### EXERCISE DESCRIPTION
Would you copy out the whole listing exactly as given?

______

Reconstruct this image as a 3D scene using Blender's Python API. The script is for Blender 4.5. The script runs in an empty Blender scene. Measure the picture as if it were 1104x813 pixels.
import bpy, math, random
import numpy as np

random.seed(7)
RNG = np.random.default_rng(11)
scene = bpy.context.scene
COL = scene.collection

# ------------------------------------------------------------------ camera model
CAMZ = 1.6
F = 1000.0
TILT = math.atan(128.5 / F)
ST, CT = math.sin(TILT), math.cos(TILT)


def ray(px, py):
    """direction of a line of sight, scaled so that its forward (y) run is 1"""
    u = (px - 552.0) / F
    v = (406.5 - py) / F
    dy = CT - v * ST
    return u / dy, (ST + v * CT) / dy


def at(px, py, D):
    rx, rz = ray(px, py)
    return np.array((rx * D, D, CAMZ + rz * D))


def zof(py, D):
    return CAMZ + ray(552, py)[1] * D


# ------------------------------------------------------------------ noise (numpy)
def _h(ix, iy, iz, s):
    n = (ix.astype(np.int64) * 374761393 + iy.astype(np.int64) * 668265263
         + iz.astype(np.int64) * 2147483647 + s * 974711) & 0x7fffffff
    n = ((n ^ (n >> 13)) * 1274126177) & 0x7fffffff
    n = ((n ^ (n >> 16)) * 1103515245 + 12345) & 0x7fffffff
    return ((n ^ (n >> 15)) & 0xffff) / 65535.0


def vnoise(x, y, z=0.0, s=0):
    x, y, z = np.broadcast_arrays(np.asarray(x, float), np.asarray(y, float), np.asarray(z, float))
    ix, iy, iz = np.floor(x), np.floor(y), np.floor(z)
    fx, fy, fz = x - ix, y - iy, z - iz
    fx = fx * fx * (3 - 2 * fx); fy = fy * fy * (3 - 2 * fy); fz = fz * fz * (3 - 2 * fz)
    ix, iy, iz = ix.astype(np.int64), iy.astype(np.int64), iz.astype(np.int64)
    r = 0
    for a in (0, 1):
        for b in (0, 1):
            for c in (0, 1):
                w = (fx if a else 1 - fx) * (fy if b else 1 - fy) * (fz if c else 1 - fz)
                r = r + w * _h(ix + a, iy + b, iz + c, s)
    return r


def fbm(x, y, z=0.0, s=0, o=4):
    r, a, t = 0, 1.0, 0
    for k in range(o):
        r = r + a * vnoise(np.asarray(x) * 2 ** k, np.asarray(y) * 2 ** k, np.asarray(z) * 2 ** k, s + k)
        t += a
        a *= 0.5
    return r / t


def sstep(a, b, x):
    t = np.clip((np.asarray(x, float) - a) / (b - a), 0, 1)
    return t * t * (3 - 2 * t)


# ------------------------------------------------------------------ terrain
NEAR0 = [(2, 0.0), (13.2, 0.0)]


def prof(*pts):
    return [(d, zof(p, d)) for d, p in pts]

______

### ANSWER TO THE EXERCISE
Reconstruct this image as a 3D scene using Blender's Python API. The script is for Blender 4.5. The script runs in an empty Blender scene. Measure the picture as if it were 1104x813 pixels.
import bpy, math, random
import numpy as np

random.seed(7)
RNG = np.random.default_rng(11)
scene = bpy.context.scene
COL = scene.collection

# ------------------------------------------------------------------ camera model
CAMZ = 1.6
F = 1000.0
TILT = math.atan(128.5 / F)
ST, CT = math.sin(TILT), math.cos(TILT)


def ray(px, py):
    """direction of a line of sight, scaled so that its forward (y) run is 1"""
    u = (px - 552.0) / F
    v = (406.5 - py) / F
    dy = CT - v * ST
    return u / dy, (ST + v * CT) / dy


def at(px, py, D):
    rx, rz = ray(px, py)
    return np.array((rx * D, D, CAMZ + rz * D))


def zof(py, D):
    return CAMZ + ray(552, py)[1] * D


# ------------------------------------------------------------------ noise (numpy)
def _h(ix, iy, iz, s):
    n = (ix.astype(np.int64) * 374761393 + iy.astype(np.int64) * 668265263
         + iz.astype(np.int64) * 2147483647 + s * 974711) & 0x7fffffff
    n = ((n ^ (n >> 13)) * 1274126177) & 0x7fffffff
    n = ((n ^ (n >> 16)) * 1103515245 + 12345) & 0x7fffffff
    return ((n ^ (n >> 15)) & 0xffff) / 65535.0


def vnoise(x, y, z=0.0, s=0):
    x, y, z = np.broadcast_arrays(np.asarray(x, float), np.asarray(y, float), np.asarray(z, float))
    ix, iy, iz = np.floor(x), np.floor(y), np.floor(z)
    fx, fy, fz = x - ix, y - iy, z - iz
    fx = fx * fx * (3 - 2 * fx); fy = fy * fy * (3 - 2 * fy); fz = fz * fz * (3 - 2 * fz)
    ix, iy, iz = ix.astype(np.int64), iy.astype(np.int64), iz.astype(np.int64)
    r = 0
    for a in (0, 1):
        for b in (0, 1):
            for c in (0, 1):
                w = (fx if a else 1 - fx) * (fy if b else 1 - fy) * (fz if c else 1 - fz)
                r = r + w * _h(ix + a, iy + b, iz + c, s)
    return r


def fbm(x, y, z=0.0, s=0, o=4):
    r, a, t = 0, 1.0, 0
    for k in range(o):
        r = r + a * vnoise(np.asarray(x) * 2 ** k, np.asarray(y) * 2 ** k, np.asarray(z) * 2 ** k, s + k)
        t += a
        a *= 0.5
    return r / t


def sstep(a, b, x):
    t = np.clip((np.asarray(x, float) - a) / (b - a), 0, 1)
    return t * t * (3 - 2 * t)


# ------------------------------------------------------------------ terrain
NEAR0 = [(2, 0.0), (13.2, 0.0)]


def prof(*pts):
    return [(d, zof(p, d)) for d, p in pts]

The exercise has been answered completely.